Gel vs AGM Batteries

In Batteries for Solar Systems by Kayla Jlassi

Gel vs AGM Batteries – Which to Choose?

The following is a discussion on some general guidelines and considerations when deciding whether to purchase a Gel or AGM VRLA Battery! While each battery does have certain advantages, for solar applications in general, the quality of the manufacturer and specific battery is usually more important than a Gel vs AGM distinction.

Concorde AGM Batteries
MK DEKA Batteries
Outback Batteries
Rolls Batteries

Valve Regulated Lead-Acid (VLRA) batteries come in one of two technology types: Gel (also known as “starved electrolyte”) or Absorbed Glass Mat (AGM) (also known as “absorbed electrolyte”). Which is better depends on the manufacturer, the battery specification, and the application. Note the below are generalizations and may depend heavily on the manufacturer. E.g. Deka states their Gel battery is better for deep discharge than AGM, Concorde states the opposite for their AGM battery.

Cycle life

The cycle life of the battery is dependent on the manufacturer and battery model. As an example: a Deka 8G Gel battery has a cycle life of approximately 1000 cycles to 50% Depth of Discharge (DOD), whereas their 8A AGM battery only has 500 cycles to 50% DOD. Compare this to the Concorde Sun Xtender AGM battery, which is rated to 1000 cycles to 50% DOD. Universal Power Group (UPG) Gel and AGM batteries are both rated for 500 cycles to 50% DOD. In backup power Uninterruptible Power Supply (UPS) applications this is an inconsequential difference, as the battery is almost always floating at a full state of charge and may only cycle a few times a year. However, in solar power system applications, batteries are cycled to some depth of discharge daily, so a higher battery cycle life rating is beneficial.
Cycle Life


Most manufacturers agree that AGM batteries operate better in colder climates (below 32°F [0°C]). While it is true that many AGM batteries are able to deliver a higher percentage of rated capacity at lower temperature, Gel batteries are quite capable at lower temperature and many are rated to operate at temperatures as low as -76°F (-60°C). Therefore, what’s important is to size the battery appropriately so it can deliver the required amount of energy while operating at lower temperature and to ensure the electrolyte does not freeze.
Temperature Effects on Batteries

Discharge Rates

Generally, AGM batteries allow higher discharge rates than Gel batteries. Manufacturers of AGM batteries frequently provide Cold Cranking Amps (CCA) ratings on battery spec sheets. The CCA rating is applicable to powering high current motors to start engines and is not applicable in most solar or UPS applications. Although some solar systems may start motor loads and other surge loads, these surge loads are typically inconsequential to selection of the battery technology.

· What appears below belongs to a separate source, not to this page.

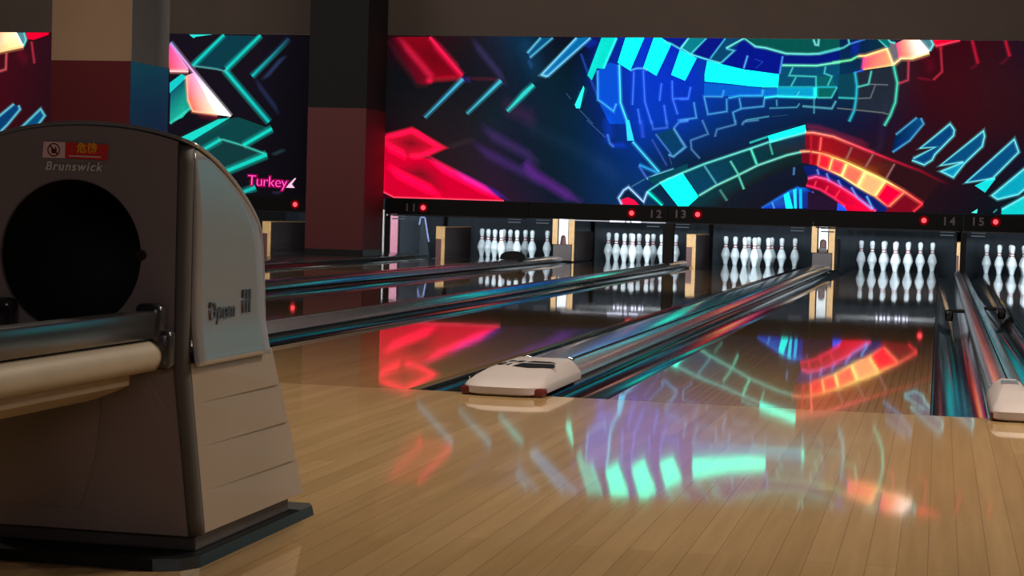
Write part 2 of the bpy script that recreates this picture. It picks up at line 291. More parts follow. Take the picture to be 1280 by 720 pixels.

VRLA batteries are not sealed

A lot of people refer to VRLA batteries as sealed, but they are not actually sealed; they are valve-regulated. They contain a pressure relief valve that opens when the internal battery pressure becomes too high, as a result of overcharging. Some smaller AGM and Gel batteries, typically less than 36AH, are truly sealed and have no valve. Both batteries are similar in this regard, so this feature is not a factor in technology selection.

Note: when the valve opens and the gas is released, the gas is gone and cannot be used in the recombination process of recharging the battery, essentially reducing the capacity of the battery. Therefore, it is important to minimize the overcharging and gassing of VRLA batteries.


AGM and Gel batteries are competitively priced for a given Amp-hour capacity and cycle life specification. The largest factor influencing the battery price is the life cycle rating of the battery. For example, batteries rated for 1000 cycles at 50% DOD will be higher priced than batteries rated for 500 cycles at 50% DOD.

In Summary

While each battery technology has advantages for certain solar and UPS applications, in general the battery specifications as evidenced by the battery specification sheet, as well as the experience of the manufacturer, are typically more important than a Gel vs AGM distinction. Given the electrical load and the charging sources, if the battery is sized suitably to deliver the expected design life in consideration of the application operating temperature range, then either Gel or AGM batteries will provide excellent performance. If the application is intended to be in service only a few years, then it may be suitable to select a battery with a lower cycle life rating and to design for higher depth of discharge. On the other hand, to maximize the service life of the battery the battery should be size for shallower average depth of discharge and a battery with a higher cycle life rating should be chosen.